WHAT YOU WILL DO
Print, word for word, the opening line of the data below and every line after it through the line that contains "terracotta(PR_, .1375, .092, .212, M['terra_old'], 'stained", but not the pictures.

DATA SEGMENT
--------

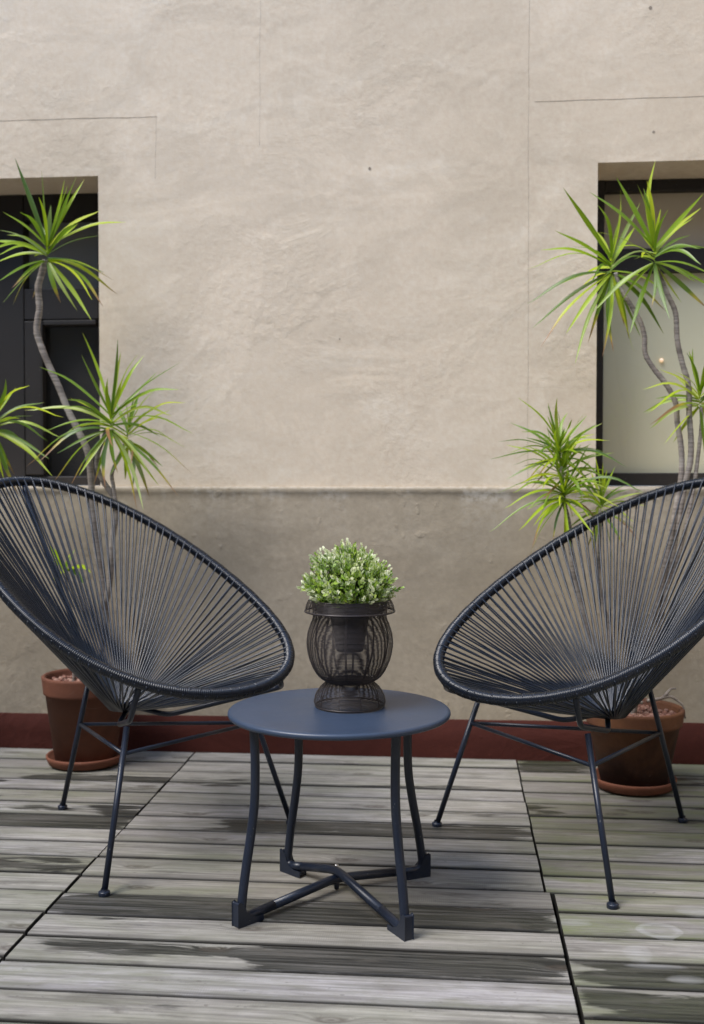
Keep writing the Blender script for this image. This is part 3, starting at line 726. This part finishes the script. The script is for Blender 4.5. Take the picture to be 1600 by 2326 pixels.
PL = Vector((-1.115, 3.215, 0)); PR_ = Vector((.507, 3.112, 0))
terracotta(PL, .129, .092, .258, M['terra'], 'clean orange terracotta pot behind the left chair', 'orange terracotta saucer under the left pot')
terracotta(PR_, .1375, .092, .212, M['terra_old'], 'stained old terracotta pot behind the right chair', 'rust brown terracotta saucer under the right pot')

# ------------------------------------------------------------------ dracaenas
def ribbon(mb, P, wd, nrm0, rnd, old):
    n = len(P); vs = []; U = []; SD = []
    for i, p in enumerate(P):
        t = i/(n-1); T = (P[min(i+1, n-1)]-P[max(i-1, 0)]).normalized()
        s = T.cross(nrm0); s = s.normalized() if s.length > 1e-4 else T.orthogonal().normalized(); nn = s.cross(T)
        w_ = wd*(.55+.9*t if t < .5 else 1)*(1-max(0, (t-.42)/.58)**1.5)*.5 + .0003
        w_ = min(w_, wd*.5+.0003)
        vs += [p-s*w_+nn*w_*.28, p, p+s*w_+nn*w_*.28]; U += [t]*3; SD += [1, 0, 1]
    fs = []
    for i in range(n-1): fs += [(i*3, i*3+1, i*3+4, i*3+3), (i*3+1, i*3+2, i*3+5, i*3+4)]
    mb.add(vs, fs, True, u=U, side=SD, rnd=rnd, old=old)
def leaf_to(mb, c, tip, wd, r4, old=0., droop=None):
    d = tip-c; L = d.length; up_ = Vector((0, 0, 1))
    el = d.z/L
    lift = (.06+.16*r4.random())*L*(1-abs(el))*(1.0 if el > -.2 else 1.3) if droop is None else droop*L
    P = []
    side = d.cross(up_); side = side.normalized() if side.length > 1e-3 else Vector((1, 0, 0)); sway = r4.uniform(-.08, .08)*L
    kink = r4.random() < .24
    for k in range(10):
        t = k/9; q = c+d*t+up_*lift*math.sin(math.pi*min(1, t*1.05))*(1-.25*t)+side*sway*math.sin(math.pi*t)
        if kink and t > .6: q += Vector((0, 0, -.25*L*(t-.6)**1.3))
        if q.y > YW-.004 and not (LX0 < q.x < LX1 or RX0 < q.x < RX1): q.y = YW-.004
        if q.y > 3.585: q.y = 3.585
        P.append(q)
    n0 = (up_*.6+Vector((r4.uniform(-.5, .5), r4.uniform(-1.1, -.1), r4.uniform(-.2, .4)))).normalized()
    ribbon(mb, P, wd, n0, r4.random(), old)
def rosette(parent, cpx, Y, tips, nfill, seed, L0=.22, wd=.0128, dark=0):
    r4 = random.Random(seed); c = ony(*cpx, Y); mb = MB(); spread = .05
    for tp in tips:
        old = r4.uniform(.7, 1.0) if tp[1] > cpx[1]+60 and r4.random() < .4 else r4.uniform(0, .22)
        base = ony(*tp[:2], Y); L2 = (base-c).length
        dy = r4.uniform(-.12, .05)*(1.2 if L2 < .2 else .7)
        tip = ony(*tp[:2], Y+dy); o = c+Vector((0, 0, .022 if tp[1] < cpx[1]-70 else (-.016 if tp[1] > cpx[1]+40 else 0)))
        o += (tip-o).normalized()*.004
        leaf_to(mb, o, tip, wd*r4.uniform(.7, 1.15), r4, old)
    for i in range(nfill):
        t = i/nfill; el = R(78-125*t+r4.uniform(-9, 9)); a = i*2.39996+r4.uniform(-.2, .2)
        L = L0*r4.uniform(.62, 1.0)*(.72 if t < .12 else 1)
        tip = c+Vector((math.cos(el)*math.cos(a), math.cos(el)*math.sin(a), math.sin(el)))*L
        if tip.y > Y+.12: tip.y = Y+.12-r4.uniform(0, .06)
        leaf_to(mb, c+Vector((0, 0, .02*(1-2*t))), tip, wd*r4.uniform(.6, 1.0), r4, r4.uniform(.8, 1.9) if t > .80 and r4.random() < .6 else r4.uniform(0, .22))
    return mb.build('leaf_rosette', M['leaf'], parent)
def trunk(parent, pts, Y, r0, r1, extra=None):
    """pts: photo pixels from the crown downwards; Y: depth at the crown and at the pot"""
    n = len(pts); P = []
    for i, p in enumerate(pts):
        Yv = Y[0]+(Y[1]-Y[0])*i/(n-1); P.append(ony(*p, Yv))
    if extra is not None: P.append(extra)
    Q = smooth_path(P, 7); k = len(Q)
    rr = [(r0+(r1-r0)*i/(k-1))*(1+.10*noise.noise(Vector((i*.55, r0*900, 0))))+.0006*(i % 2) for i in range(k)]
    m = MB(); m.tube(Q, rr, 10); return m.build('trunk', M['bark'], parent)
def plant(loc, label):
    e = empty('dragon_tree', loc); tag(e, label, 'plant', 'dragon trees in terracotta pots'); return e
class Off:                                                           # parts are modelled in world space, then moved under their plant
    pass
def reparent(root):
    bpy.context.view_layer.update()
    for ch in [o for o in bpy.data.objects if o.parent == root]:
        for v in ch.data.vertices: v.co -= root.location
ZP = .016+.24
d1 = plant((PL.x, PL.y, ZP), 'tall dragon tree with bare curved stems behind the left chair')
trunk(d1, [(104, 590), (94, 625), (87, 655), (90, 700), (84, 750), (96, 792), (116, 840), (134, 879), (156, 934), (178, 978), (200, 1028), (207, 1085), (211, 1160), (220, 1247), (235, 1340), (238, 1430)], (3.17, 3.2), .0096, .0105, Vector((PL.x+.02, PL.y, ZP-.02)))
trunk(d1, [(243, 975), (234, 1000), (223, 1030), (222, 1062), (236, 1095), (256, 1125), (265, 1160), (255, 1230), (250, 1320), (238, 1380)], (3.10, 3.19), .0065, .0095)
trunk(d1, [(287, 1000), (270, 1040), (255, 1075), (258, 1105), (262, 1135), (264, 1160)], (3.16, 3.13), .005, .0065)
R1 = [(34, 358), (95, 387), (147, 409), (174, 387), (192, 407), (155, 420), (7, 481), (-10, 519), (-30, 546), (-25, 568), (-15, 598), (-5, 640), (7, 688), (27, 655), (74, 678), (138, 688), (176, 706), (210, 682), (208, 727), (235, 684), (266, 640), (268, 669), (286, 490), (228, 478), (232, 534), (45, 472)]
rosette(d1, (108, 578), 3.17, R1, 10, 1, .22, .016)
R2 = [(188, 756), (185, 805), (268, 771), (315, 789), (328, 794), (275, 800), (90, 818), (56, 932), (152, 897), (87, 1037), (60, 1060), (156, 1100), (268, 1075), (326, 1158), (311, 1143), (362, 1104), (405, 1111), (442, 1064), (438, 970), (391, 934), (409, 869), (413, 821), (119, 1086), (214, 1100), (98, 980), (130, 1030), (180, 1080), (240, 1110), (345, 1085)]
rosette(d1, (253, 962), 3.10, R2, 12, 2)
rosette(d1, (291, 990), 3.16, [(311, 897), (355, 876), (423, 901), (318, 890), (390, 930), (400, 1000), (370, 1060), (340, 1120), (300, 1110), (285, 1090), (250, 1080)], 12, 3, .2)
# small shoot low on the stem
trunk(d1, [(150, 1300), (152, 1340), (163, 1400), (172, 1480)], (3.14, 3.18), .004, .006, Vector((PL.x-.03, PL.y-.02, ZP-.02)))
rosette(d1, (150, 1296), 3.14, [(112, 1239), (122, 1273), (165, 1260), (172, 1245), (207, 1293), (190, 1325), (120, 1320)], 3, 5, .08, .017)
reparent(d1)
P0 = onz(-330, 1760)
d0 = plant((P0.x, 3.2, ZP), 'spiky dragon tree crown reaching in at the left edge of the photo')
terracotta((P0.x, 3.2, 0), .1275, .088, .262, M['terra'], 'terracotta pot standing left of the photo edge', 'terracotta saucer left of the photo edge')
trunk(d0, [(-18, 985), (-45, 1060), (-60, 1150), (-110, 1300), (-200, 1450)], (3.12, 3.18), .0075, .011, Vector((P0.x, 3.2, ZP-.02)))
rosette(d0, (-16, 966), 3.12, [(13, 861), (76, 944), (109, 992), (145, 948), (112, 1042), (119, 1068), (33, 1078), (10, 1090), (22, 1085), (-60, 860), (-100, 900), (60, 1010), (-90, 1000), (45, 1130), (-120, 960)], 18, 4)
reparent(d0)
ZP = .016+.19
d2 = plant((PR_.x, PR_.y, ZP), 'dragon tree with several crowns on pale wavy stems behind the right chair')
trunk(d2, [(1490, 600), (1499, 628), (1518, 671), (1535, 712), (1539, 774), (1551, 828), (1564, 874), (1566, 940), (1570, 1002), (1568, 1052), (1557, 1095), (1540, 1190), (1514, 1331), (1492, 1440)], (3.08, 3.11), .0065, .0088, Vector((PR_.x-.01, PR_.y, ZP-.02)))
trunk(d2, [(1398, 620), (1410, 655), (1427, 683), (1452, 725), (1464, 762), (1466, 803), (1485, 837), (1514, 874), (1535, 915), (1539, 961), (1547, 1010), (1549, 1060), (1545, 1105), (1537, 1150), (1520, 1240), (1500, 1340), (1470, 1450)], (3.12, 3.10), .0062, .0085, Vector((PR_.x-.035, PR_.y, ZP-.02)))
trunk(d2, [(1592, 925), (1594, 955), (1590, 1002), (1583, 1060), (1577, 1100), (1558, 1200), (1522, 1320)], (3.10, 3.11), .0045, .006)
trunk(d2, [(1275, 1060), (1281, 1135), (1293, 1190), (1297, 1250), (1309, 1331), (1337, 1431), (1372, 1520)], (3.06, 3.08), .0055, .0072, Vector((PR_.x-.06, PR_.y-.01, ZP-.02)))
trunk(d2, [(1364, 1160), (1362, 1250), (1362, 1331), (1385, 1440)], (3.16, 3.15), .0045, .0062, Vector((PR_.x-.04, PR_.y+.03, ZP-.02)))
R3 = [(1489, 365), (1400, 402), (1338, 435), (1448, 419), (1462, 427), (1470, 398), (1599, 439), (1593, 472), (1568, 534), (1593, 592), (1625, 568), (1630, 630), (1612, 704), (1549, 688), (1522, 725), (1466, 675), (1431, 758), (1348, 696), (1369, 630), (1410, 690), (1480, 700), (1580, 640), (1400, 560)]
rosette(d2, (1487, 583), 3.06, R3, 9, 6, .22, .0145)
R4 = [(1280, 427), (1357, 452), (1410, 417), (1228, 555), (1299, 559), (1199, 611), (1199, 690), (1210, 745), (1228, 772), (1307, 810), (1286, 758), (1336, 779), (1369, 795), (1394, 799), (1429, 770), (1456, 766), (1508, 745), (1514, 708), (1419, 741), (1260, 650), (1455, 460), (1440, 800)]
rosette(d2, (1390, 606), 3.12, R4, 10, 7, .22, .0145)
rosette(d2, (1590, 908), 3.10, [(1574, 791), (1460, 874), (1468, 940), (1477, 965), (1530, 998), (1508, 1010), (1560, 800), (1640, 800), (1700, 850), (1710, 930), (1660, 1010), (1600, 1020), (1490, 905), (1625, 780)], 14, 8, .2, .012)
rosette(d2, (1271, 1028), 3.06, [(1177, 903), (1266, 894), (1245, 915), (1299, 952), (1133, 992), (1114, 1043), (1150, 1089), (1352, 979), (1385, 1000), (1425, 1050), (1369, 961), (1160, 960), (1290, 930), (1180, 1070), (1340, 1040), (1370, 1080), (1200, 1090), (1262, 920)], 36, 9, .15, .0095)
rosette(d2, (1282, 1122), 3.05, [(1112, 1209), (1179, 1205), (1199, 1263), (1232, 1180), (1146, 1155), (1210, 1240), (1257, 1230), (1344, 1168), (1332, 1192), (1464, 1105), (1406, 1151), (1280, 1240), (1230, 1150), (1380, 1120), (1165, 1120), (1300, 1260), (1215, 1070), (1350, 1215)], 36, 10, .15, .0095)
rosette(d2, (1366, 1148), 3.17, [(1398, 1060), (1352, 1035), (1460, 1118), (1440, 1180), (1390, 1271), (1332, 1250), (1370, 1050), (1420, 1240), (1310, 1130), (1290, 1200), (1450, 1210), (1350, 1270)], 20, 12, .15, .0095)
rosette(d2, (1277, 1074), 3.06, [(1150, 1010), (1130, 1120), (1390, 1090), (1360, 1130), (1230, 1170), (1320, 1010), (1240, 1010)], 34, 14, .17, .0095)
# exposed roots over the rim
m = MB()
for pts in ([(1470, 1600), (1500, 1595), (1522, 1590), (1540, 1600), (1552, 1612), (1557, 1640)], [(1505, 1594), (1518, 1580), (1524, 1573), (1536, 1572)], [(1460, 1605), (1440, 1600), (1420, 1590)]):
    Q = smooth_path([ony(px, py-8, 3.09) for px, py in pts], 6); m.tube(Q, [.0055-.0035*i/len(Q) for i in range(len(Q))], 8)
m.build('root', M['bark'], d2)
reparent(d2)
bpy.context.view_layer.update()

--------

CORRECT OUTPUT
Keep writing the Blender script for this image. This is part 3, starting at line 726. This part finishes the script. The script is for Blender 4.5. Take the picture to be 1600 by 2326 pixels.
PL = Vector((-1.115, 3.215, 0)); PR_ = Vector((.507, 3.112, 0))
terracotta(PL, .129, .092, .258, M['terra'], 'clean orange terracotta pot behind the left chair', 'orange terracotta saucer under the left pot')
terracotta(PR_, .1375, .092, .212, M['terra_old'], 'stained old terracotta pot behind the right chair', 'rust brown terracotta saucer under the right pot')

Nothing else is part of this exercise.